Chegando ao evento, recebi um bom release com números da empresa e do espetáculo em questão. Mas eu não estava lá para fazer contabilidade — minha intenção era tentar descobrir o que o Cirque tinha de diferente dos circos tradicionais. Afinal, a fórmula básica é a mesma: uma mistura de atos cômicos e acrobáticos. Mas havia algum ingrediente secreto de Guy Laliberté, por menor que fosse, que o separava dos demais. Por influência do próprio Cirque, é claro, muitas companhias adotariam a sua fórmula depois. Mas na década de 80, o seu espetáculo era absolutamente inovador.
E, nessa minha procura, encontrei não um — mas alguns elementos.
O primeiro que chamou a minha atenção? A trilha sonora. Em vez um tema infantil, o que tocava nas caixas de som enquanto meia-dúzia de equilibristas dançavam com um bambolê gigante era uma música profunda e densa, que intercalava momentos de tensão e alívio. Percebi que o clímax dos atos, aliado a essa trilha, causava arrepios — literalmente — em quem estava assistindo. E não estou falando só de mim. Pude reparar isso também em muitos jornalistas ao meu lado.

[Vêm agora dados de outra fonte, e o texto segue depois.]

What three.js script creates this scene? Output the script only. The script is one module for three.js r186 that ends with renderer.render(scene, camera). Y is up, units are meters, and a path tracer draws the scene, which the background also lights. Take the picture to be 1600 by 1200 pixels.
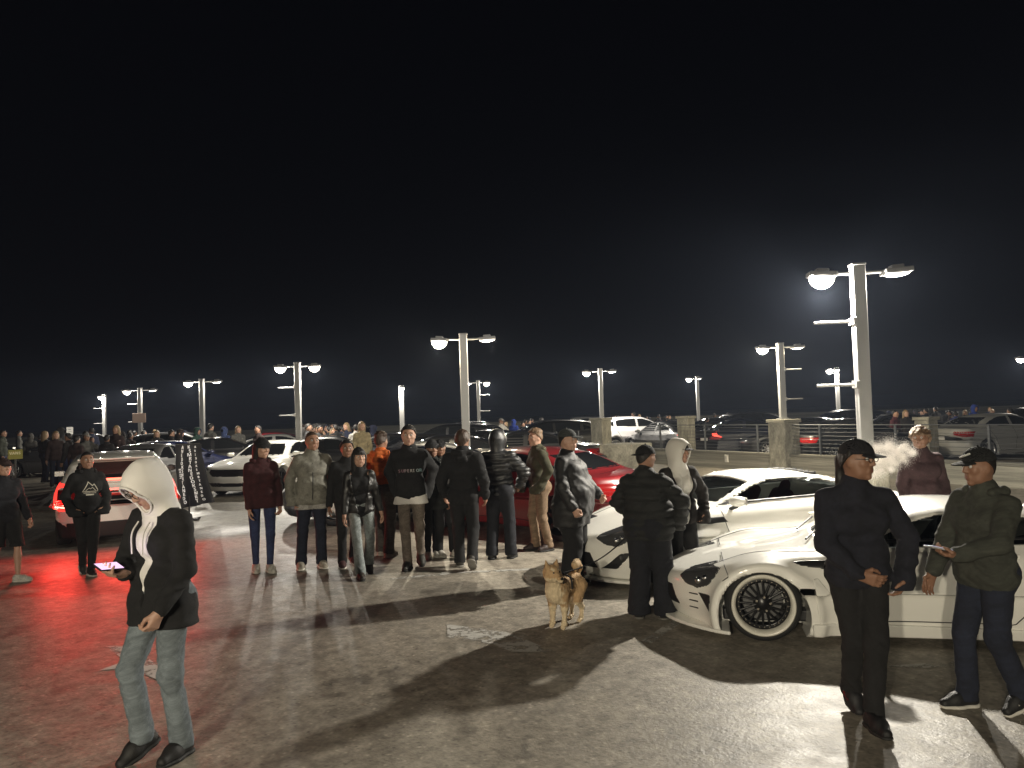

Outro diferencial é o seguinte: o show tem um tema. Em vez de diversos atos independentes, o Cirque do Soleil faz espetáculos que giram em torno de uma história. Há uma forte ligação entre as apresentações dos palhaços, equilibristas ou seja lá quem for. E todos realizados, note-se bem, por profissionais de altíssimo nível. Muitos dos quais ex-atletas olímpicos, não famílias de viajantes que fazem isso por amor à causa.
E há, ainda, um último detalhe. Ele pode até parecer pequeno, mas me chamou a atenção: a linguagem utilizada pelos artistas. Eles misturam inglês, francês, espanhol, português e grunhidos (às vezes tudo numa mesma frase) no palco para se comunicar com o público. Isso me fez sentir num mundo à parte; dentro daquela tenda não parecia que eu estava no Canadá, no México ou no Brasil — mas, sim, no Cirque du Soleil, como se este fosse uma pátria nômade e muito divertida.